Al altar de San Lázaro lo cubre una manta de satín violeta con ribetes dorados que se desliza a lo largo de los cuatros niveles que alcanzan casi el techo de la vivienda. En el primer nivel, justo en el piso, hay palanganas con agua y yerbas aromáticas. Luego le siguen las naranjas, rechonchas y algún que otro coco cortado a la mitad. En el medio comienzan las velas, muchas de ellas en platicos chamuscados donde la cera se va derritiendo a su antojo. Los dos últimos niveles del altar están reservados para los dulces: hay cocada, pastel de guayaba, flan de calabaza, dos cakes y turrones de dulce de leche, merenguitos también. En lo más alto puede verse la imagen de culto de Babalú Ayé con su vestimenta ahajada, acompañada de flores blancas.
En casa nunca se alumbró a San Lázaro, ni a ningún otro santo. Pero ese día, sí celebrábamos un cumpleaños. Mi abuelo, había nacido coincidentemente en esta fecha, algo que a sus padres no pareció importarle porque no lo bautizaron Lázaro sino Armando. Sí, fue de siempre una familia muy atea. Además, abuelo era muy malo para recordar los cumpleaños, no dudo que olvidara incluso el suyo propio, quizás también en ese afán de no aceptar el paso natural de los años. Si acaso el de mi abuela lo tenía presente porque ese día sí se esperaba y se preparaba en la familia un buen jolgorio o porque era, simplemente, el aniversario del amor de su vida.

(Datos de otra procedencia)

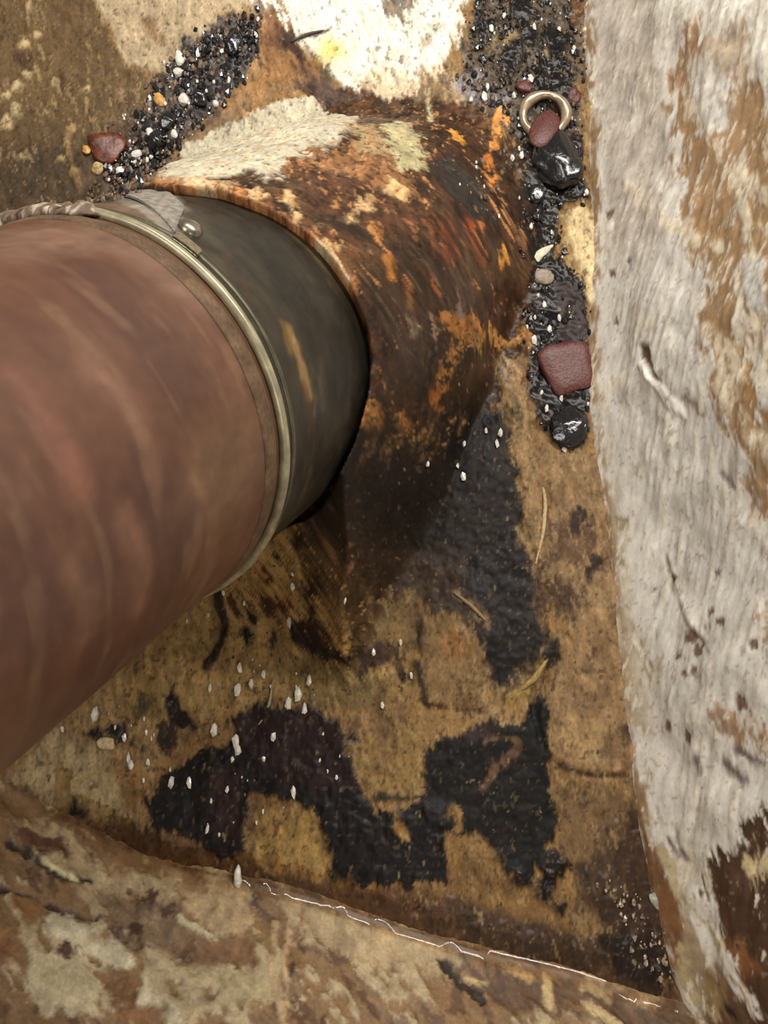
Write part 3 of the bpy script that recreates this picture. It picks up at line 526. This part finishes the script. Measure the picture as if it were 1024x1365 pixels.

De niña solía visitar los altares de San Lázaro en todo el barrio, donde además de mucha comida, siempre había música al ritmo del clásico Viejo Lázaro de Dan Den y buen ambiente. Era un cumpleaños que se festejaba con alegrías, como si fuera el de un niño. Yo iba con mi tía, mi hermana y mis primos a husmear en las casas de los vecinos devotos y en todas éramos invitados a mojarnos con agua bendita y escoger de un tazón un papelito doblado con frases de buen augurio. Además, se nos invitada a volver, en la mañana del próximo día y justo antes de ir a la escuela, para disfrutar de todas las delicias gastronómicas que se ofrecían al santo.
Durante mi niñez recuerdo muchas bromas en casa alrededor de esa fecha y la coincidencia del nacimiento de nuestro cumpleañero. Nunca olvidaré una vez en la que al llegar de la escuela decidí que erigiría un altar y allí sentaría a mi abuelo y todas las personas podrían venir a adorarle en su día. Entre algunas sábanas viejas encontré algo parecido al manto para el vestuario de harapos semejante al de la imagen del Santo que ayuda a los enfermos y necesitados. Mi abuelo me siguió el chiste y se envolvió en las piezas de tela y solemnemente se sentó en la silla que le había preparado en la cima de dos cajones de madera cubiertos con sus respectivas mantas de satín. Una vela encendida a su costado, dos naranjas, un plato de arroz con leche recién hecho, un ramito de flores del jardín y una palangana con agua bendita conformaban mi versión de la festividad. Añadí luego un poco de música, de la que tocaban a esa hora en la radio local y rocié con colonia de flores el atuendo. Mi abuela, mi tía y mi hermana reían sin parar alrededor de nuestro pequeño santo pero, aún entre carcajadas, mi abuela me instó a terminar pronto el performance pues no era bueno jugar con cosas sagradas.
Como era de esperar mi altar duró bien poco. Todos terminamos exhaustos sobre la cama de mis abuelos, riéndonos aún de nuestra creatividad. El arroz con leche y las naranjas quedaron para la merienda antes de dormir, la vela se apagó para usarla en el próximo apagón y el recuerdo de aquella ocurrencia nos acompañó durante años, bien presente en nuestras memorias que en ocasiones lo evocaban desatando de inmediato una sonrisa. Puedo asegurar que incluso nuestro Lazarito recordaría aquella tarde a pesar de su insistencia en escabullirse del onomástico.